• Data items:
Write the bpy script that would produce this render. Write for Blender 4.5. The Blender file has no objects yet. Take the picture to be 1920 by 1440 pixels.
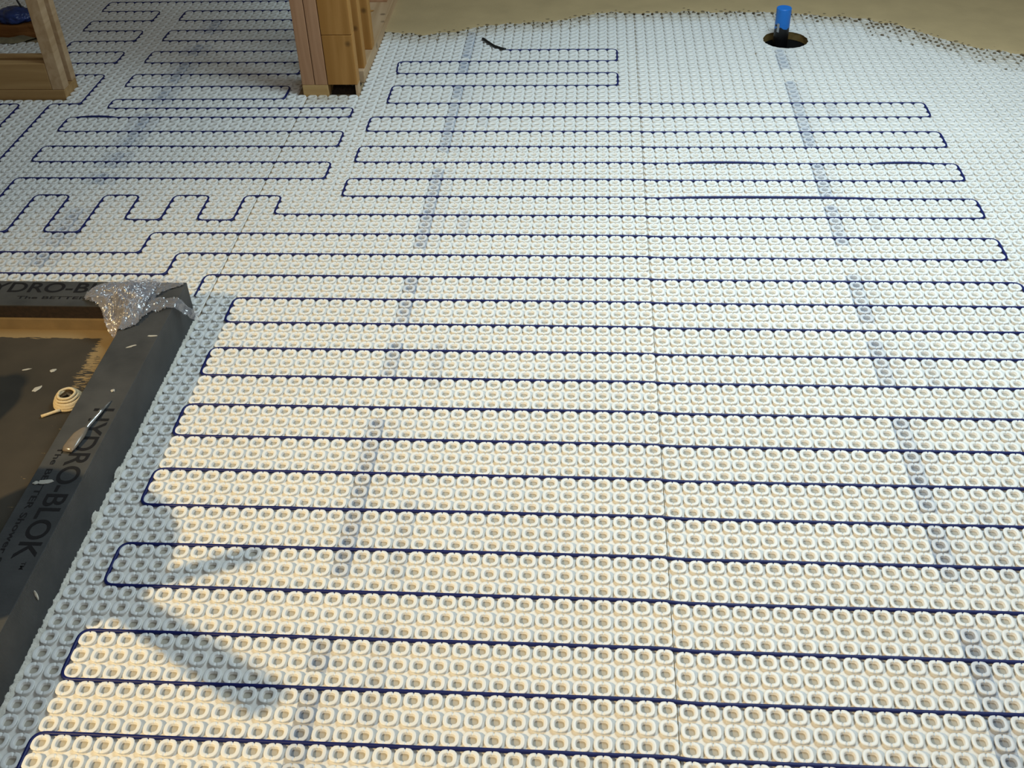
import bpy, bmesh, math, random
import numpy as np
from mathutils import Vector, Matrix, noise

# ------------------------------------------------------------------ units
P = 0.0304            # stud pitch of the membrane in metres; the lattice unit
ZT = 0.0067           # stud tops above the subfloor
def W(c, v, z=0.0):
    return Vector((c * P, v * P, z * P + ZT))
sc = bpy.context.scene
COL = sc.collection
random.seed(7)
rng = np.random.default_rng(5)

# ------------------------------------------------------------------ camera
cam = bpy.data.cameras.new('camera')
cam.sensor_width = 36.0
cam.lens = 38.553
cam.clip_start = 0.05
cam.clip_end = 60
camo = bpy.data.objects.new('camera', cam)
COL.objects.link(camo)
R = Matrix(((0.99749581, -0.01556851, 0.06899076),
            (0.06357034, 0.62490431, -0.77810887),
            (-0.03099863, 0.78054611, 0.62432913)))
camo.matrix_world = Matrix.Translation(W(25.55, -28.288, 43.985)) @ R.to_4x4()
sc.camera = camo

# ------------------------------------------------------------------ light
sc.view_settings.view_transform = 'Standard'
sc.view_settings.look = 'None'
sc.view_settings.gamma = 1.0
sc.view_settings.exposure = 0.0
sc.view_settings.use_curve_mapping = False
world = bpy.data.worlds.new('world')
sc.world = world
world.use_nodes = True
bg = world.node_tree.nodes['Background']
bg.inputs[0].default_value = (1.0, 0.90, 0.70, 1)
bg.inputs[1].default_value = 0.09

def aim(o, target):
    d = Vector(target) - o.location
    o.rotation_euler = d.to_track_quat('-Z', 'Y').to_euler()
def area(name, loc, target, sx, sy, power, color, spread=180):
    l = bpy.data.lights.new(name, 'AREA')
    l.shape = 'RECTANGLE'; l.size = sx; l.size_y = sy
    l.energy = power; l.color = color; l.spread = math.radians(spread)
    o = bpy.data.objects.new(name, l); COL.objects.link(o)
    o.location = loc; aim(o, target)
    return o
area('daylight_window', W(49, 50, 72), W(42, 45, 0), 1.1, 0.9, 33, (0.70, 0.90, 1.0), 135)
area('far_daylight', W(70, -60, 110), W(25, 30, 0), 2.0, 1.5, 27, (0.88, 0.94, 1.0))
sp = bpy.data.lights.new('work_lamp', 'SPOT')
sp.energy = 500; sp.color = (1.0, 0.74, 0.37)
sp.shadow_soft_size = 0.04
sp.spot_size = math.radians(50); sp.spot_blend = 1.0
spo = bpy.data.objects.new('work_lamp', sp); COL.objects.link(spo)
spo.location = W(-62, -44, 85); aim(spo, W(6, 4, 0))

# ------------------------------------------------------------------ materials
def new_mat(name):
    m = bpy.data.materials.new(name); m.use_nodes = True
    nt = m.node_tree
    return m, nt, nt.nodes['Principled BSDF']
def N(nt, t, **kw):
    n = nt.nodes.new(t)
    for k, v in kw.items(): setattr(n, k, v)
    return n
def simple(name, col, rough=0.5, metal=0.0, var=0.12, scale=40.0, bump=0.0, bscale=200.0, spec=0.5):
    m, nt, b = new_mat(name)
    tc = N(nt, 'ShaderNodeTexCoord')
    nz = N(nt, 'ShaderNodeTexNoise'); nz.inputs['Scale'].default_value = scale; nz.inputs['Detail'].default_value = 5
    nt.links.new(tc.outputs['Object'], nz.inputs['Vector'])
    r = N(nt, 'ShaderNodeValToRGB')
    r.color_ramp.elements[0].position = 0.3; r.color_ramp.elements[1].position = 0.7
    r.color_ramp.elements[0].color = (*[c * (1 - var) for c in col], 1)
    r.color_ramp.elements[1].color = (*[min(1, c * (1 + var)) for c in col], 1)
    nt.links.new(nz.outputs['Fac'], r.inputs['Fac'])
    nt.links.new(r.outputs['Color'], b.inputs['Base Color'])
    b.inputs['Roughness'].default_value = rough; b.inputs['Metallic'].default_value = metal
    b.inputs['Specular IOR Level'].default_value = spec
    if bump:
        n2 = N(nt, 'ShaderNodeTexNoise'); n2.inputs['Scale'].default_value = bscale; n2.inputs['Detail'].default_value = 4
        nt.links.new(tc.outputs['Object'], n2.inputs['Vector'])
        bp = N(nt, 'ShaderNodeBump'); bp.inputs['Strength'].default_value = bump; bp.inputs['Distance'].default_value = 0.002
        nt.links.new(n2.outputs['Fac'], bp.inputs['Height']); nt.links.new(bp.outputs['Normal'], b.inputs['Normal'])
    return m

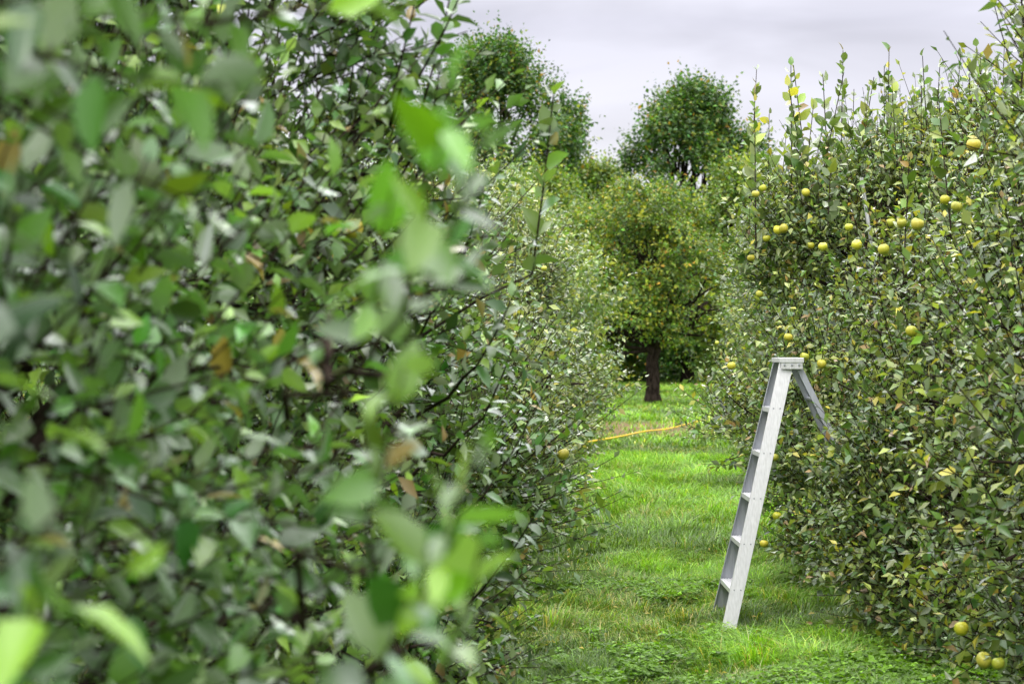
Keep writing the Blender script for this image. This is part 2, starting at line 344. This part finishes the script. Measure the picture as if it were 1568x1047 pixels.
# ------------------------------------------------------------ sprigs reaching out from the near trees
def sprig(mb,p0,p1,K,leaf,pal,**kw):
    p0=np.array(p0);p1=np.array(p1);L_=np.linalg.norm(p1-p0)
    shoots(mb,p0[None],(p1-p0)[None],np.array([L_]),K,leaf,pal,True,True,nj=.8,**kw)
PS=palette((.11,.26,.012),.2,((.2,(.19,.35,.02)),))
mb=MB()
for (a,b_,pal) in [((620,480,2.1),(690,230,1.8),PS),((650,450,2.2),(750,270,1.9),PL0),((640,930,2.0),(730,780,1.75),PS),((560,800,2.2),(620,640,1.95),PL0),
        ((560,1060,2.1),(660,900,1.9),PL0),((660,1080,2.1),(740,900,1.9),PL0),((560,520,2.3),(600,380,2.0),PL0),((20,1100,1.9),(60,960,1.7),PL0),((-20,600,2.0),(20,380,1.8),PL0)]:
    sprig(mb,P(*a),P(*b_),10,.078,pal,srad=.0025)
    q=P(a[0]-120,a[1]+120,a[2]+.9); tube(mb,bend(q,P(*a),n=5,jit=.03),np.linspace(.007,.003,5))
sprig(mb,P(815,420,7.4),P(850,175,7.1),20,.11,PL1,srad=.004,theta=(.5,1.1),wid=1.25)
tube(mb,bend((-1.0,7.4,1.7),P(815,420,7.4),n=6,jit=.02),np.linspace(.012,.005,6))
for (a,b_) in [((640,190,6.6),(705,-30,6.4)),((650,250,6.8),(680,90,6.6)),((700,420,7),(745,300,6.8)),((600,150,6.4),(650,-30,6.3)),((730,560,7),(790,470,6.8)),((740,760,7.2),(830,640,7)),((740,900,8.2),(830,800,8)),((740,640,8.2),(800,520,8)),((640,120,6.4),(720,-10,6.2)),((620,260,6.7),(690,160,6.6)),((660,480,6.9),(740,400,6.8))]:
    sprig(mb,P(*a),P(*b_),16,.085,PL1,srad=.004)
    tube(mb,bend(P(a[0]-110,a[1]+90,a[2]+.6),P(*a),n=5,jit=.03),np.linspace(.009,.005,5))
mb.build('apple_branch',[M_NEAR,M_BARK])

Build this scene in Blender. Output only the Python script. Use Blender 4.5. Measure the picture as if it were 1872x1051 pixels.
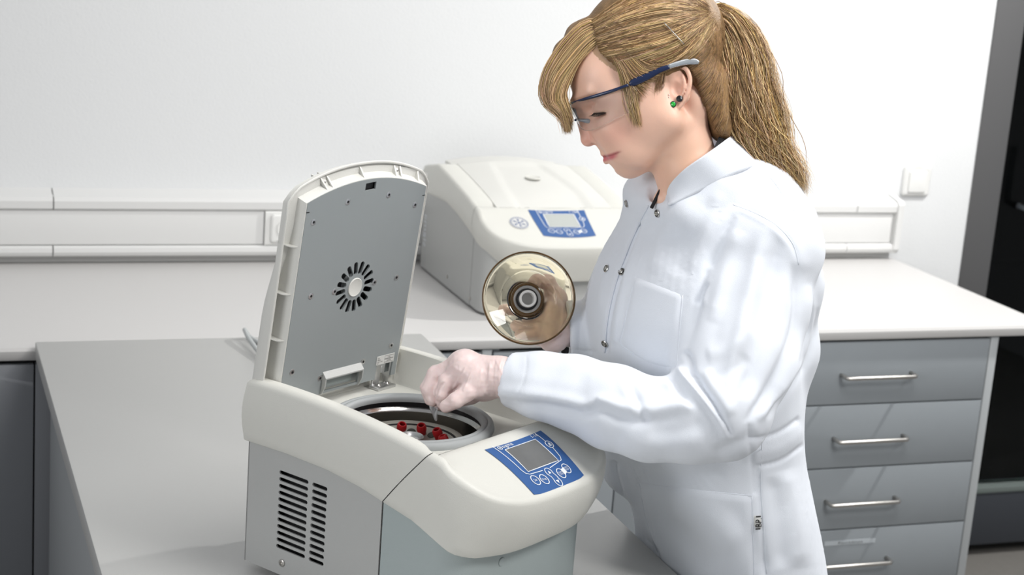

• Exercise goal:
Spot every line that holds "script" and copy it.

• Final answer:
Write the bpy script that would produce this render. Write for Blender 4.5. The Blender file has no objects yet. Take the picture to be 1920 by 1440 pixels.
Keep writing the Blender script for this image. This is part 2, starting at line 344. This part finishes the script. Measure the picture as if it were 1568x1047 pixels.
Build this scene in Blender. Output only the Python script. Use Blender 4.5. Measure the picture as if it were 1872x1051 pixels.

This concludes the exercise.